The night prior to Annie Chapman’s death, more suggestive of October or November weather than September, it had been raining, with a cold wind blowing. This led to the streets of East London being almost empty, and consequently led to a distinct lack of trade for Chapman and the other women who worked there. After walking the deserted streets for nearly two hours, Chapman was cold and fed up, and decided to have a drink in her local pub to get dry, and with a bit of luck, she might even pick up a customer. The one drink, which she originally went into the pub to have, turned into three or four, and before she knew it, she was drunk and out of money.
Now penniless, and faced with the ever-worsening weather outside, she asked the landlord of the pub for one more drink, which she would pay him for the following day. The landlord, however, experienced these women all the time and point-blank refused her until she could pay for it.
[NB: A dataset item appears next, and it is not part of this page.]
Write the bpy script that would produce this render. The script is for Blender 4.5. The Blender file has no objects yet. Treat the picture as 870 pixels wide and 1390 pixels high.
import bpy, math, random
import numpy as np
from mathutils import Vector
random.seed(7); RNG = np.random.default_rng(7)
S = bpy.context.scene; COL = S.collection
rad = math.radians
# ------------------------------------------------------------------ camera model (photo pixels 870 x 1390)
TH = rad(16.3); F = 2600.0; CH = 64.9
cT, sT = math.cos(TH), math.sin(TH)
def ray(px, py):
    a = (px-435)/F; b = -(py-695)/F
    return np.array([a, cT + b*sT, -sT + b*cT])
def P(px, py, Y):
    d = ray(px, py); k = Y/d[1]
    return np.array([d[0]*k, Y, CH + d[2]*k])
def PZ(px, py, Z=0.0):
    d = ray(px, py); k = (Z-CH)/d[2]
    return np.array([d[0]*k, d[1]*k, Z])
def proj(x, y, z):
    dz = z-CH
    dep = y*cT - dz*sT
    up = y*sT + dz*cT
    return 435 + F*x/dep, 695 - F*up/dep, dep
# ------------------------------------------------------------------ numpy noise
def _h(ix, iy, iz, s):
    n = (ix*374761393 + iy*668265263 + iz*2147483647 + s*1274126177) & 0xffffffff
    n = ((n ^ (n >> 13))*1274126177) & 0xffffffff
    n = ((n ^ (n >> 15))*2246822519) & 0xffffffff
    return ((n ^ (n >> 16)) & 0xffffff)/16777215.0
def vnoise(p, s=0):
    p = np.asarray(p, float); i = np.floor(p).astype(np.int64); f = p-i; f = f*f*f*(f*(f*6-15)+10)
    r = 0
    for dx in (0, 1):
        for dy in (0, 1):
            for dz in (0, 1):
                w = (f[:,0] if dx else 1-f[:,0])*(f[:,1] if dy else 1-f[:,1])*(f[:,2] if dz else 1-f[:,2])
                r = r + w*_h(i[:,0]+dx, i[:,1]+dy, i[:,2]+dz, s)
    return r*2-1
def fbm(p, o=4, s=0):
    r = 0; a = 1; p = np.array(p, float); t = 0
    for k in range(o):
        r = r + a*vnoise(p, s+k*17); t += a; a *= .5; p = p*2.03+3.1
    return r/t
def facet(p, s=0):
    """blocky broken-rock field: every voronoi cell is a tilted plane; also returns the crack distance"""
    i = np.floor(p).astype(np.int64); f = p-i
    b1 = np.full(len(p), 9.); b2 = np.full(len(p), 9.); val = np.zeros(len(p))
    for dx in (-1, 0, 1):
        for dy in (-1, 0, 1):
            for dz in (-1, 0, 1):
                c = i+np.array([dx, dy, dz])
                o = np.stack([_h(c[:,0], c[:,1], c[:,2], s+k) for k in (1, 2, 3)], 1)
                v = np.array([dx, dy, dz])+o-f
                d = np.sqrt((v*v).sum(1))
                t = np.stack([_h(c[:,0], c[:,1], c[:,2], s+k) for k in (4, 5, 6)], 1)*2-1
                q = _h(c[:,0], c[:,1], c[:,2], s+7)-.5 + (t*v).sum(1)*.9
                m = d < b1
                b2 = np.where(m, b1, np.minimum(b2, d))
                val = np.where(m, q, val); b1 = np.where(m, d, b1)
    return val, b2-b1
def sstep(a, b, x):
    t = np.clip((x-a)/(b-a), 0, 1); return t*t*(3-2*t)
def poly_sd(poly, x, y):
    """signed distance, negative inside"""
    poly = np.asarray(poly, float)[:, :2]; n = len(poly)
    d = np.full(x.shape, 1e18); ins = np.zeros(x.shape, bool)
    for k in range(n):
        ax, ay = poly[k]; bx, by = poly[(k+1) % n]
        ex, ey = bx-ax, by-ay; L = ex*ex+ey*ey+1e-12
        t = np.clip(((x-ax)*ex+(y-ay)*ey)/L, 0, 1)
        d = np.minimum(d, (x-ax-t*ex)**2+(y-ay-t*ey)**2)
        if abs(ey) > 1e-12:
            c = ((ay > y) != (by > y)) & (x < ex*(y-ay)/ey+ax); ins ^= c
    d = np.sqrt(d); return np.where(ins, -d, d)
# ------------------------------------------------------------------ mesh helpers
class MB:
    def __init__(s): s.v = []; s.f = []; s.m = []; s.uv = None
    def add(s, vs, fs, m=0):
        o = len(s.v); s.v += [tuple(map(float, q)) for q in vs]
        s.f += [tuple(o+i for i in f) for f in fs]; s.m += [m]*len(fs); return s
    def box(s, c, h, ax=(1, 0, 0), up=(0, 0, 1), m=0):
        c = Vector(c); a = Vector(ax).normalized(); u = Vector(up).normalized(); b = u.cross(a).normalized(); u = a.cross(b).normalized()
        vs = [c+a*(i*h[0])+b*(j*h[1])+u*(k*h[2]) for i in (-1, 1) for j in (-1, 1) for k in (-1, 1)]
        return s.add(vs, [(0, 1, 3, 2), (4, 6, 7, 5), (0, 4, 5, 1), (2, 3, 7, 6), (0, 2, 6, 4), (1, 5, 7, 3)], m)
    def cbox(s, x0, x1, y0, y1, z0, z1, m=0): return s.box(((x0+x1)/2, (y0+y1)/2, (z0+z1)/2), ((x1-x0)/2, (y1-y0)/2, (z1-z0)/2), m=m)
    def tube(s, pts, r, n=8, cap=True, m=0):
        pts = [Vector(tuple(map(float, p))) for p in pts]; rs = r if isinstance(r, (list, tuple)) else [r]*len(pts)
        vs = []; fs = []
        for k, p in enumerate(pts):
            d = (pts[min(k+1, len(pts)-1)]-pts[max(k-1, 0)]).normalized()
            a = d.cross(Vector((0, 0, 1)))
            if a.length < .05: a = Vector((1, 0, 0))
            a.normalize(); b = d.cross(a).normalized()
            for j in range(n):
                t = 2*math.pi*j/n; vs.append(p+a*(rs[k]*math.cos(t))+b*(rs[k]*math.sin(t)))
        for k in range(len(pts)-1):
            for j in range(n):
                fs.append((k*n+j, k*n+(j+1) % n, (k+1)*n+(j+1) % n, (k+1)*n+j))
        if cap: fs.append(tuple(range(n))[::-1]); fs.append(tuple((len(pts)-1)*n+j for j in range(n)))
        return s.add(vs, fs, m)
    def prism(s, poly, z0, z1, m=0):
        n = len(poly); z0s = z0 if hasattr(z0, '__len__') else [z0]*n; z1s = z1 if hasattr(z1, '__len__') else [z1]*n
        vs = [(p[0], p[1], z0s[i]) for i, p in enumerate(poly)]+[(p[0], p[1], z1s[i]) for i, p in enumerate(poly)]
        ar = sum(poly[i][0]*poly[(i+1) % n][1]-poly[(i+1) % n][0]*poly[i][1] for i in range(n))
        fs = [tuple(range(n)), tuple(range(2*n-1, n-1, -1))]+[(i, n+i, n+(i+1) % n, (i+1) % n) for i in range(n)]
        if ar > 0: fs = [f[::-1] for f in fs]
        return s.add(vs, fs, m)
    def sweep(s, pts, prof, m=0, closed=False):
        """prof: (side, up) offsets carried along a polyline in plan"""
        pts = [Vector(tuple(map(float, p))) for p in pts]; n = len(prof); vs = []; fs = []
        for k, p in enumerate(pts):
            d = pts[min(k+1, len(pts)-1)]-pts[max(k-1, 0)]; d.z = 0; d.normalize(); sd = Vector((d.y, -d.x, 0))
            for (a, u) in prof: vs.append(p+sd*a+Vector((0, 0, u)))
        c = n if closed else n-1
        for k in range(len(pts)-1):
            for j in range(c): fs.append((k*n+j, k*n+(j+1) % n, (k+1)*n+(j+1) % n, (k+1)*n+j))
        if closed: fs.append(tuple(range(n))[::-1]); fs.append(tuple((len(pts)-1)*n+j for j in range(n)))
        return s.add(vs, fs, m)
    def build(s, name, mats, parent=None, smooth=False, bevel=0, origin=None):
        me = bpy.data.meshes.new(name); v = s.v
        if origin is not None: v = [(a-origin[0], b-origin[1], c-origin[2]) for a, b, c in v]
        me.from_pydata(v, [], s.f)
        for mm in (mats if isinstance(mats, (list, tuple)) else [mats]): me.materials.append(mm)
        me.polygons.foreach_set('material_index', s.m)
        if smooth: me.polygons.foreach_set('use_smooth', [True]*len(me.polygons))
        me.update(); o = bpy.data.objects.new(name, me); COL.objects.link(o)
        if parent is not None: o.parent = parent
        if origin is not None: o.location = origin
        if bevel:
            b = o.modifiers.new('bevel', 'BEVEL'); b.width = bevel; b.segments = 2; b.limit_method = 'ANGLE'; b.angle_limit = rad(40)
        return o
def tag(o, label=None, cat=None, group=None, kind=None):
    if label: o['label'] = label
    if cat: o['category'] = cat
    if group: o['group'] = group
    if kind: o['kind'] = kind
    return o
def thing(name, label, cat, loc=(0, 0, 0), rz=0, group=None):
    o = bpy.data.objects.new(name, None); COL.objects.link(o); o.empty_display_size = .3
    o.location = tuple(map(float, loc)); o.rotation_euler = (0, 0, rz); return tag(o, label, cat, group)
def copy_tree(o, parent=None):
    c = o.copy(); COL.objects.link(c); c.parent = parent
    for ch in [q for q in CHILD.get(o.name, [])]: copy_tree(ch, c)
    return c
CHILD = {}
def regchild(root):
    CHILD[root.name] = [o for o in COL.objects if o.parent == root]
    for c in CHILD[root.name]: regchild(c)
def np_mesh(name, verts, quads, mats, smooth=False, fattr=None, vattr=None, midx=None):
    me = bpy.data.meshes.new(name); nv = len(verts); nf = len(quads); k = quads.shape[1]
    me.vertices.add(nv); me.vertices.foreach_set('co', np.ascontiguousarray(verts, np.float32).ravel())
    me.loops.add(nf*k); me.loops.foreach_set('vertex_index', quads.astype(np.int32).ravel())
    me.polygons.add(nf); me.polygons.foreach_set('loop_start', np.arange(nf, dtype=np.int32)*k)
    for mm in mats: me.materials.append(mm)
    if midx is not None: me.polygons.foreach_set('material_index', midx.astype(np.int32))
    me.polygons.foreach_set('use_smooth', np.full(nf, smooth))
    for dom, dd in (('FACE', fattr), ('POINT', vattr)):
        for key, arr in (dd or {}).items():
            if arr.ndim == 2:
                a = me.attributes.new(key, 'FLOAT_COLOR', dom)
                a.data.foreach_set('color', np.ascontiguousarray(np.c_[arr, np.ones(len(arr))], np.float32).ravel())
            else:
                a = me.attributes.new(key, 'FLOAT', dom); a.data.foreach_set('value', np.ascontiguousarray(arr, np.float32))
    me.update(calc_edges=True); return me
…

The time was about 1.45 a.m. when she finally left the pub and made her way back to her lodgings. Her misfortunes, however were not at an end yet, as when she finally did arrive at the lodging house, the lodging house deputy, Tim Donovan, refused her admission. ‘Sorry Annie,’ he told her. ‘You know the rules, no money, no bed.’
The strict house rules didn’t deter Chapman too much; she had been through this same scenario many time before, but always thought it was worth chancing her arm one more time. ‘You never know,’ she once told a friend. ‘He might take a shine to me one day, and I’d be in there for free.’ Poor Annie Chapman certainly wasn’t a good judge of character, for the house deputy never took a ‘shine’ to any of the women who lodged there. The reason for this is unsure: some said that he was impotent, others, that he was homosexual.